In 2008, he served as President of the Society for Risk Analysis (SRA) (the first law professor or lawyer to hold this post). In 2003 he received the SRA’s Chauncey Starr Young Risk Analyst Award (for career contributions to the field by age 40). In 2012 he co-chaired the SRA's World Congress on Risk in Sydney Australia. In 2014 he received SRA’s Richard J. Burk Outstanding Service Award.
He has been a University Fellow of Resources for the Future (RFF) since 2002, and a visiting professor at Harvard University (1999 and 2010), the University of Chicago (2007), Université Paris Ouest Nanterre La Défense (2014), Université Paris-Dauphine (2010 and 2011), Sciences Po (2008), and EHESS and CIRED in Paris (2005-06). He is an affiliated faculty member at the Harvard Center for Risk Analysis (HCRA), and at the environmental policy program at Duke Kunshan University (DKU) in China. He is a public member of the Administrative Conference of the US (ACUS), the advisory boards of the Institute for Policy Integrity (at NYU), the International Risk Governance Council (IRGC) (in Lausanne, Switzerland), and the Chaire Economie du Climat (CEC) in Paris. He was a chapter lead author for the Intergovernmental Panel on Climate Change (IPCC), 5th Assessment Report, Working Group III, Chapter 13, “International Cooperation: Agreements and Institutions” (2014). In 2015 he was a member of the Special Policy Study team on “Environmental Risk Management” for the China Council for International Cooperation on Environment and Development (CCICED). In 2014-16 he was a member of the World Economic Forum’s Global Agenda Council on Climate Change.
His publications include the books Policy Shock: Recalibrating Risk and Regulation after … Crises (Cambridge University Press, 2017) (with Ed Balleisen, Lori Bennear, and Kim Krawiec); The Reality of Precaution: Comparing Risk Regulation in the US and Europe (RFF/Routledge, 2011) (with Michael Rogers, Jim Hammitt, and Peter Sand); Reconstructing Climate Policy (AEI Press 2003) (with Richard Stewart); and Risk vs.

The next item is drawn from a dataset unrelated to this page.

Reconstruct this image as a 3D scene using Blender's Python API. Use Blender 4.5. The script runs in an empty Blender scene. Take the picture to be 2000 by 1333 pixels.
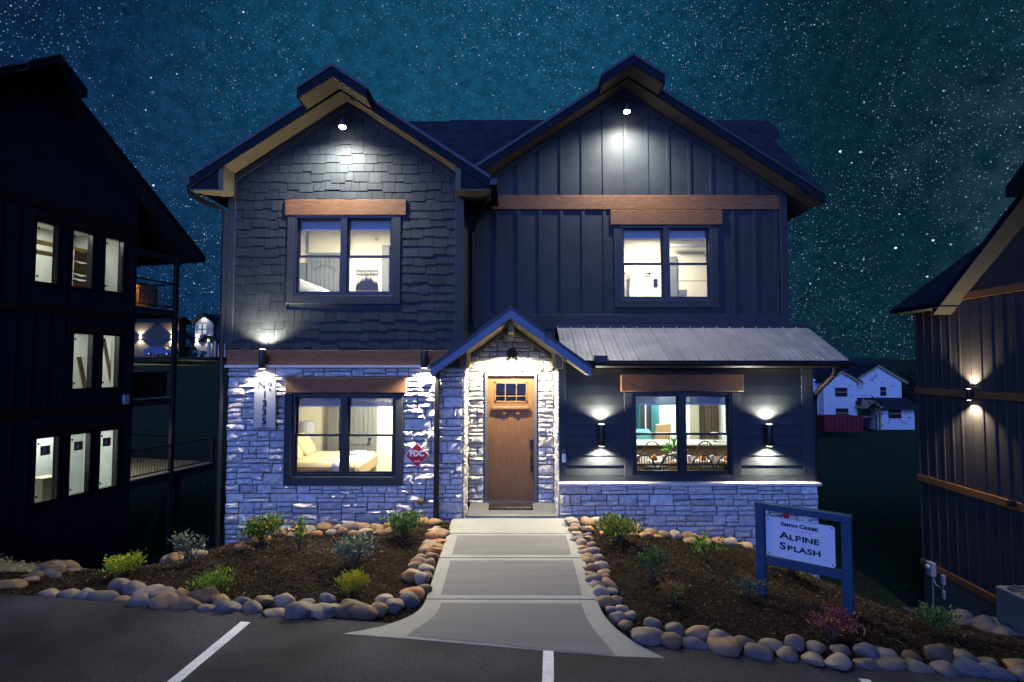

Risk: Tradeoffs in Protecting Health and the Environment (Harvard University Press, 1995) (with John Graham) (Chinese translation, 2018), and articles in diverse journals in law, policy, economics, risk and science.
Before coming to Duke, he worked on U.S. and international environmental policy at the White House Council of Economic Advisers, at the White House Office of Science and Technology Policy, and at the US Department of Justice, serving in both the first Bush and Clinton administrations. He helped negotiate the Framework Convention on Climate Change, and attended the Rio Earth Summit in 1992. In 1993 he helped draft Executive Order 12866 on Regulatory Review. Professor Wiener clerked for Judge (now U.S. Supreme Court Justice) Stephen G. Breyer on the U.S. Court of Appeals in Boston in 1988-89, and for Chief Judge Jack B. Weinstein on the U.S. District Court in New York in 1987-88. He received his A.B. in economics (1984) and J.D. (1987) from Harvard University.